Al campo profughi ci diedero 10.000 lire a testa che subito attirarono l’attenzione di tanti ladruncoli
napoletani e non furono pochi tafferugli questa volta razza contro razza ai più mal vestiti diedero
un vestito finto e per tutti una paio di scarpe di caucciù senza la possibilità di provarle o averne
la misura richiesta, al sottoscritto come a tanti altri capitarono due scarpe dello stesso colore
e dello stesso piede che subito buttai in faccia ad una specie di caporale.
Infine dopo tre giorni
di ignobile bassezza all’italiana ci diedero il biglietto ferroviario dove in tradotta raggiunsi Nocera Terinese.
Alla stazione di Nocera trovai tanta gente, la maggior parte contadini ma dei miei congiunti nessuno e qui il pensiero
fini per piombare in un abisso di sconforto anche perché erano tre anni di silenzio assoluto con i miei congiunti.

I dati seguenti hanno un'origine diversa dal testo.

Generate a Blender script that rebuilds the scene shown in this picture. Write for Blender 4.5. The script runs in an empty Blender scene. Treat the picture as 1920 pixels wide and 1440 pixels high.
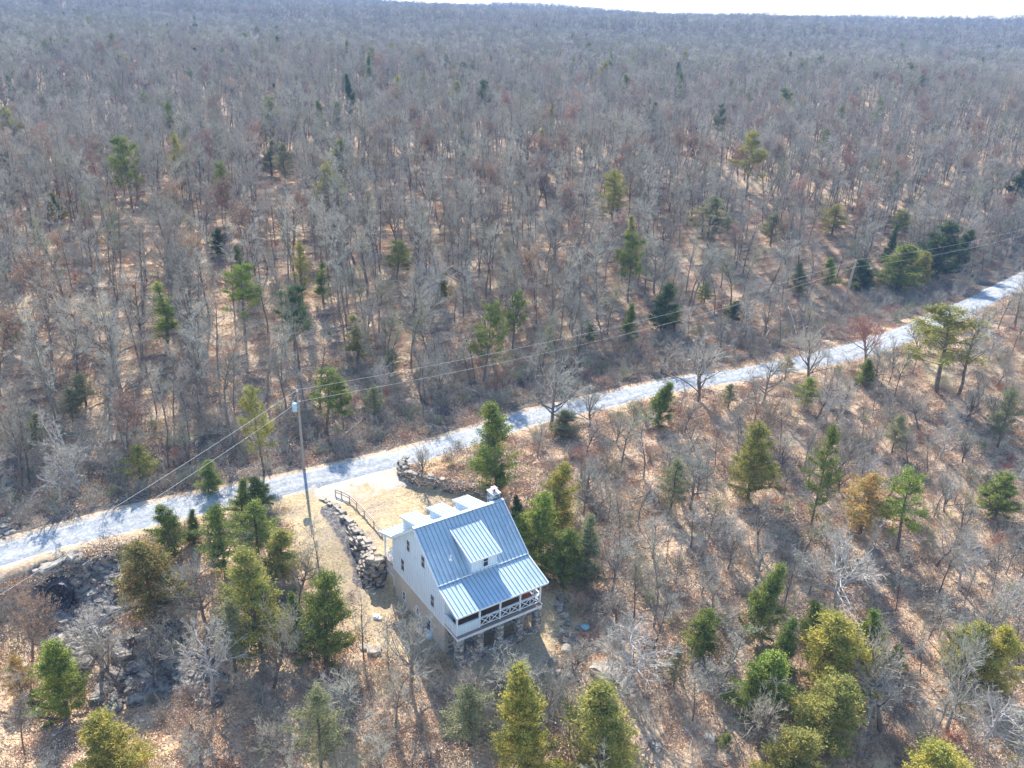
import bpy, math, random
import numpy as np
from mathutils import Vector, Matrix
R_ = math.radians
scene = bpy.context.scene
# ------------------------------------------------------------------ camera
F_PX, PITCH, ROLL = 1561.69, 0.4185, 0.0395      # focal length in px of the 1920 wide photo
CAM = np.array([0.0, 0.0, 44.52])
cp, sp = math.cos(PITCH), math.sin(PITCH)
aF = np.array([0, cp, -sp]); _U = np.array([0, sp, cp]); _R = np.array([1.0, 0, 0])
aR = math.cos(ROLL) * _R + math.sin(ROLL) * _U
aU = -math.sin(ROLL) * _R + math.cos(ROLL) * _U
cam_d = bpy.data.cameras.new('camera'); cam = bpy.data.objects.new('camera', cam_d)
scene.collection.objects.link(cam)
cam_d.sensor_width = 36; cam_d.lens = 36 * F_PX / 1920
cam_d.clip_start = 0.5; cam_d.clip_end = 9000
M = Matrix(((aR[0], aU[0], -aF[0], CAM[0]), (aR[1], aU[1], -aF[1], CAM[1]), (aR[2], aU[2], -aF[2], CAM[2]), (0, 0, 0, 1)))
cam.matrix_world = M
scene.camera = cam
scene.render.resolution_x = 1024; scene.render.resolution_y = 768
# ------------------------------------------------------------------ world, sun, exposure
SUN_EL = R_(39.6)
SUN_AZ = math.atan2(-0.305, 0.952)               # clockwise from +Y, towards the sun
w = bpy.data.worlds.new('World'); scene.world = w; w.use_nodes = True
nt = w.node_tree; bg = nt.nodes['Background']
sky = nt.nodes.new('ShaderNodeTexSky'); sky.sky_type = 'NISHITA'; sky.sun_disc = False
sky.sun_elevation = SUN_EL; sky.sun_rotation = SUN_AZ; sky.altitude = 200; sky.air_density = 1.25; sky.dust_density = 0.25; sky.ozone_density = 3.0
hs_ = nt.nodes.new('ShaderNodeHueSaturation'); hs_.inputs['Saturation'].default_value = 1.02
nt.links.new(sky.outputs[0], hs_.inputs['Color']); nt.links.new(hs_.outputs[0], bg.inputs[0]); bg.inputs[1].default_value = 0.15
sd = bpy.data.lights.new('sun', 'SUN'); sd.energy = 4.6; sd.angle = R_(0.55); sd.color = (1.0, 0.955, 0.88)
so = bpy.data.objects.new('sun', sd); scene.collection.objects.link(so)
to_sun = Vector((math.sin(SUN_AZ) * math.cos(SUN_EL), math.cos(SUN_AZ) * math.cos(SUN_EL), math.sin(SUN_EL)))
so.rotation_euler = to_sun.to_track_quat('Z', 'Y').to_euler()
vs = scene.view_settings; vs.view_transform = 'Standard'; vs.look = 'None'; vs.gamma = 1; vs.exposure = 1.18
scene.cycles.volume_bounces = 1; scene.cycles.max_bounces = 6; scene.cycles.transparent_max_bounces = 8

HAZE = .00046                                    # density of the air
rng = np.random.default_rng(7); random.seed(7)
COL = scene.collection
# ------------------------------------------------------------------ helpers
def mat(name, rgb, rough=0.85, noise=None, metallic=0.0, spec=0.3, rand=0.0, coord='Object', bump=None, emit=None):
    """noise = (scale, rgb2, lo, hi) mixes a second own colour; rand = brightness spread between objects"""
    m = bpy.data.materials.new(name); m.use_nodes = True
    t = m.node_tree; b = t.nodes['Principled BSDF']
    b.inputs['Roughness'].default_value = rough; b.inputs['Metallic'].default_value = metallic
    b.inputs['Specular IOR Level'].default_value = spec
    c = t.nodes.new('ShaderNodeRGB'); c.outputs[0].default_value = (*rgb, 1); out = c.outputs[0]
    tc = t.nodes.new('ShaderNodeTexCoord')
    if noise:
        for (sc, rgb2, lo, hi) in (noise if isinstance(noise, list) else [noise]):
            n = t.nodes.new('ShaderNodeTexNoise'); n.inputs['Scale'].default_value = sc; n.inputs['Detail'].default_value = 4
            t.links.new(tc.outputs[coord], n.inputs['Vector'])
            mr = t.nodes.new('ShaderNodeMapRange'); mr.inputs[1].default_value = lo; mr.inputs[2].default_value = hi
            t.links.new(n.outputs[0], mr.inputs[0])
            mx = t.nodes.new('ShaderNodeMix'); mx.data_type = 'RGBA'
            t.links.new(mr.outputs[0], mx.inputs[0]); t.links.new(out, mx.inputs[6]); mx.inputs[7].default_value = (*rgb2, 1)
            out = mx.outputs[2]
    if rand:
        oi = t.nodes.new('ShaderNodeObjectInfo')
        mr = t.nodes.new('ShaderNodeMapRange'); mr.inputs[3].default_value = 1 - rand; mr.inputs[4].default_value = 1 + rand
        t.links.new(oi.outputs['Random'], mr.inputs[0])
        hs = t.nodes.new('ShaderNodeHueSaturation'); t.links.new(mr.outputs[0], hs.inputs['Value']); t.links.new(out, hs.inputs['Color'])
        ml = t.nodes.new('ShaderNodeMath'); ml.operation = 'MULTIPLY'; ml.inputs[1].default_value = 7.31
        fr = t.nodes.new('ShaderNodeMath'); fr.operation = 'FRACT'
        t.links.new(oi.outputs['Random'], ml.inputs[0]); t.links.new(ml.outputs[0], fr.inputs[0])
        m2 = t.nodes.new('ShaderNodeMapRange'); m2.inputs[3].default_value = 0.5 - rand * .06; m2.inputs[4].default_value = 0.5 + rand * .06
        t.links.new(fr.outputs[0], m2.inputs[0]); t.links.new(m2.outputs[0], hs.inputs['Hue'])
        out = hs.outputs[0]
    t.links.new(out, b.inputs['Base Color'])
    if bump:
        n = t.nodes.new('ShaderNodeTexNoise'); n.inputs['Scale'].default_value = bump[0]; n.inputs['Detail'].default_value = 6
        t.links.new(tc.outputs[coord], n.inputs['Vector'])
        bp = t.nodes.new('ShaderNodeBump'); bp.inputs['Strength'].default_value = bump[1]; bp.inputs['Distance'].default_value = bump[2]
        t.links.new(n.outputs[0], bp.inputs['Height']); t.links.new(bp.outputs[0], b.inputs['Normal'])
    return m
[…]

Un contadino di contrada ferole mi diede un passaggio sul suo carro tirato da due buoi e quando al bivio di Nocera
lasciandoci provai a regalargli 10 lire le rifiutò garbatamente e mi abbracciò piangendo: anche lui aspettava il
ritorno dell’unico figlio prigioniero.
Lungo la strada per S.mango non incontrai nessuno, sembrava veramente che
la guerra avesse inghiottito tutte le mie speranze lasciandomi solo nel futuro; in contrada salice incontrai
la prima gente: erano due giovinastri dall’aspetto forestiero ed ognuno proseguì il proprio cammino. Fatti
pochi passi vidi che anche loro avevano fatto lo stesso. Chi erano? Erano i miei due fratelli che il tempo
aveva cambiato l’aspetto ma non il sangue.
Una volta fra i miei mi resi subito conto che di sola libertà
non si vive e dopo soli tre mesi fui costretto ad emigrare in Francia.